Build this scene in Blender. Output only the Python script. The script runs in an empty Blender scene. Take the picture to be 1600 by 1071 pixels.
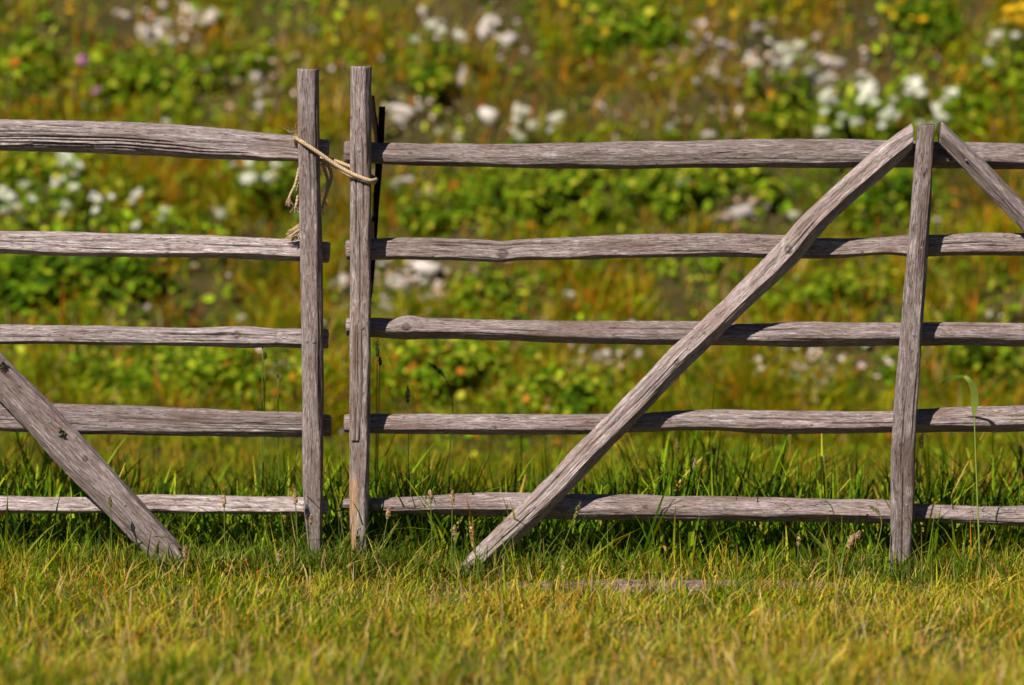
import bpy, math
import numpy as np
from mathutils import Vector

# ------------------------------------------------------------------ camera, light, exposure
S = bpy.context.scene
COL = S.collection
R = math.radians
FPX, CX, CY = 6000.0, 800.0, 535.5            # focal length and centre in photograph pixels (1600 wide)
CAM = np.array([0.0, -9.9, 1.65])
PITCH = math.atan((CY + 100.0) / FPX)         # the horizon stands above the frame, at row -100
cd = bpy.data.cameras.new('camera')
cam = bpy.data.objects.new('camera', cd); COL.objects.link(cam)
cam.location = CAM; cam.rotation_euler = (R(90) - PITCH, 0, 0)
cd.lens = 135; cd.sensor_width = 36; cd.clip_start = 0.1; cd.clip_end = 500
cd.dof.use_dof = True; cd.dof.focus_distance = 9.87; cd.dof.aperture_fstop = 1.55
S.camera = cam

SUN = Vector((-0.43, -0.63, 0.70)).normalized()
w = bpy.data.worlds.new('World'); S.world = w; w.use_nodes = True
nt = w.node_tree
sky = nt.nodes.new('ShaderNodeTexSky'); sky.sky_type = 'NISHITA'; sky.sun_disc = False
sky.altitude = 2500; sky.air_density = 0.5; sky.dust_density = 0.2          # clear mountain air
sky.sun_elevation = math.asin(SUN.z); sky.sun_rotation = math.atan2(SUN.x, SUN.y)
nt.links.new(sky.outputs[0], nt.nodes['Background'].inputs[0])
nt.nodes['Background'].inputs[1].default_value = 0.05
sl = bpy.data.lights.new('sun', 'SUN'); sl.energy = 5.0; sl.angle = R(0.53); sl.color = (1.0, 0.925, 0.80)
so = bpy.data.objects.new('sun', sl); COL.objects.link(so)
so.rotation_euler = SUN.to_track_quat('Z', 'Y').to_euler(); so.location = (-8, -8, 10)
S.view_settings.view_transform = 'Standard'; S.view_settings.look = 'None'
S.view_settings.gamma = 1; S.view_settings.use_curve_mapping = False
S.view_settings.exposure = 0.58
S.cycles.max_bounces = 6; S.cycles.diffuse_bounces = 3; S.cycles.transmission_bounces = 4

rng = np.random.default_rng(11)
RIGHT = np.array([1.0, 0, 0]); FWD = np.array([0, math.cos(PITCH), -math.sin(PITCH)])
UP = np.array([0, math.sin(PITCH), math.cos(PITCH)])

def ray(px, py): return RIGHT * (px - CX) / FPX + UP * (CY - py) / FPX + FWD
def at(px, py, Y):                                  # the place at depth Y that the photograph shows at (px, py)
    d = ray(px, py); return CAM + d * ((Y - CAM[1]) / d[1])
def proj(P):
    Q = np.asarray(P) - CAM; f = Q @ FWD
    return CX + FPX * (Q @ RIGHT) / f, CY - FPX * (Q @ UP) / f

# ------------------------------------------------------------------ noise and mesh helpers
def _h(i, j, seed):
    n = (i.astype(np.int64) * 374761393 + j.astype(np.int64) * 668265263 + seed * 974711) & 0x7fffffff
    n = ((n ^ (n >> 13)) * 1274126177) & 0x7fffffff
    n = (n ^ (n >> 16)) & 0xffff
    return n / 32767.5 - 1.0
def noise(x, y, seed=0):
    x, y = np.broadcast_arrays(np.asarray(x, float), np.asarray(y, float))
    i, j = np.floor(x), np.floor(y); u, v = x - i, y - j
    u = u * u * (3 - 2 * u); v = v * v * (3 - 2 * v)
    i = i.astype(np.int64); j = j.astype(np.int64)
    return ((_h(i, j, seed) * (1 - u) + _h(i + 1, j, seed) * u) * (1 - v) +
            (_h(i, j + 1, seed) * (1 - u) + _h(i + 1, j + 1, seed) * u) * v)
def fbm(x, y, seed=0, o=3):
    return sum(noise(x * 2 ** k, y * 2 ** k, seed + 17 * k) * 0.5 ** k for k in range(o))

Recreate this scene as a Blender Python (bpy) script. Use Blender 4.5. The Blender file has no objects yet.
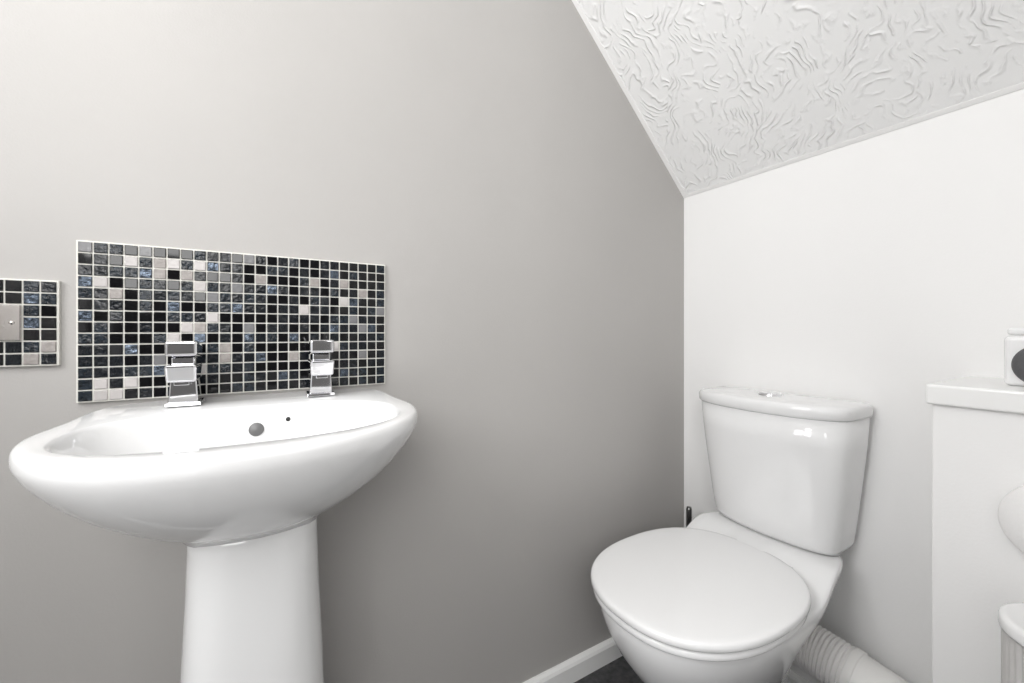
import bpy, bmesh, math, random
from mathutils import Vector, Matrix
random.seed(5)
scene = bpy.context.scene
scene.view_settings.view_transform = 'Standard'

# ------------------------------------------------------------ helpers
def mat(name, col, rough=0.5, metal=0.0, bump=0.0, bscale=100.0, spec=0.5, coat=0.0, mott=0.0, mscale=6):
    m = bpy.data.materials.new(name); m.use_nodes = True
    nt = m.node_tree; b = nt.nodes['Principled BSDF']
    b.inputs['Base Color'].default_value = (*col, 1)
    b.inputs['Roughness'].default_value = rough
    b.inputs['Metallic'].default_value = metal
    b.inputs['Specular IOR Level'].default_value = spec
    b.inputs['Coat Weight'].default_value = coat
    b.inputs['Coat Roughness'].default_value = 0.03
    tc = nt.nodes.new('ShaderNodeTexCoord')
    if bump > 0:
        n = nt.nodes.new('ShaderNodeTexNoise'); n.inputs['Scale'].default_value = bscale
        n.inputs['Detail'].default_value = 4
        bp = nt.nodes.new('ShaderNodeBump'); bp.inputs['Strength'].default_value = bump
        bp.inputs['Distance'].default_value = 0.002
        nt.links.new(tc.outputs['Object'], n.inputs['Vector'])
        nt.links.new(n.outputs['Fac'], bp.inputs['Height'])
        nt.links.new(bp.outputs['Normal'], b.inputs['Normal'])
    if mott > 0:
        n2 = nt.nodes.new('ShaderNodeTexNoise'); n2.inputs['Scale'].default_value = mscale
        n2.inputs['Detail'].default_value = 5
        r = nt.nodes.new('ShaderNodeValToRGB')
        r.color_ramp.elements[0].position = 0.3; r.color_ramp.elements[1].position = 0.7
        r.color_ramp.elements[0].color = (*[c*(1-mott) for c in col], 1)
        r.color_ramp.elements[1].color = (*[min(1, c*(1+mott)) for c in col], 1)
        nt.links.new(tc.outputs['Object'], n2.inputs['Vector'])
        nt.links.new(n2.outputs['Fac'], r.inputs['Fac'])
        nt.links.new(r.outputs['Color'], b.inputs['Base Color'])
    return m

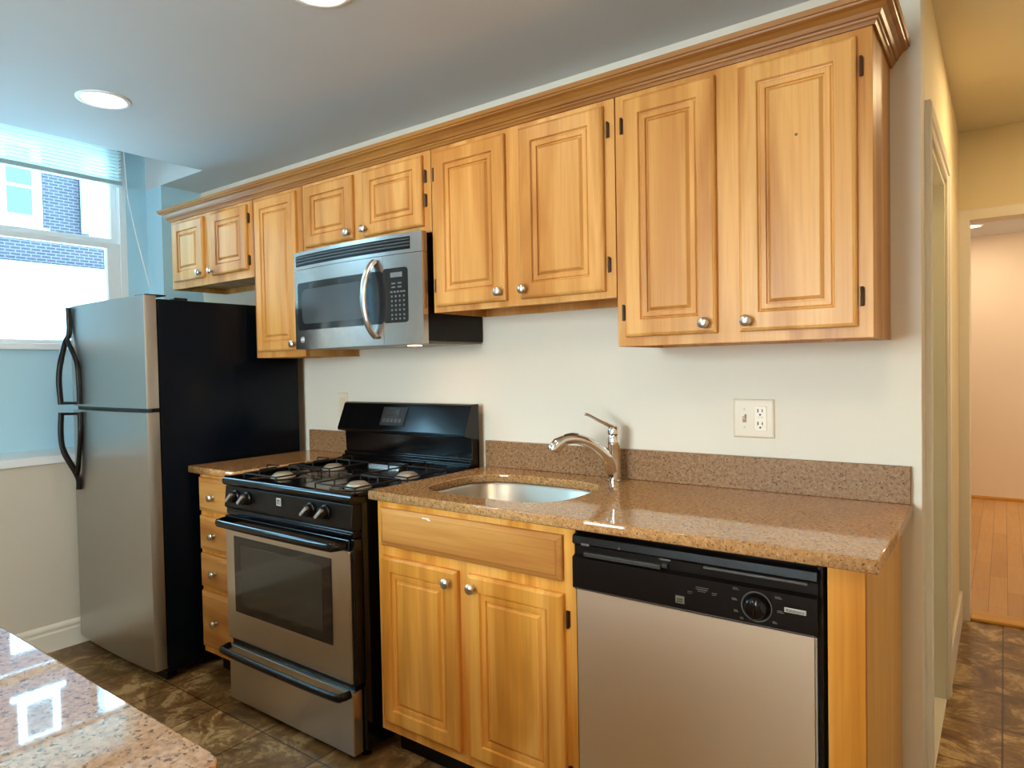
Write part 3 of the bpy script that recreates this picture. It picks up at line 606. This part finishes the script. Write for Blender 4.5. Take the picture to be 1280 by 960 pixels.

------

→ **Your goal**
Starting at the line containing "Recreate this scene" and stopping after the line containing "scene.view_settings.view_transform = 'Standard'", give the lines again exactly and leave out every image.

→ **Output for this exercise**
Recreate this scene as a Blender Python (bpy) script. Use Blender 4.5. The Blender file has no objects yet.
import bpy, bmesh, math, random
from mathutils import Vector, Matrix
random.seed(5)
scene = bpy.context.scene
scene.view_settings.view_transform = 'Standard'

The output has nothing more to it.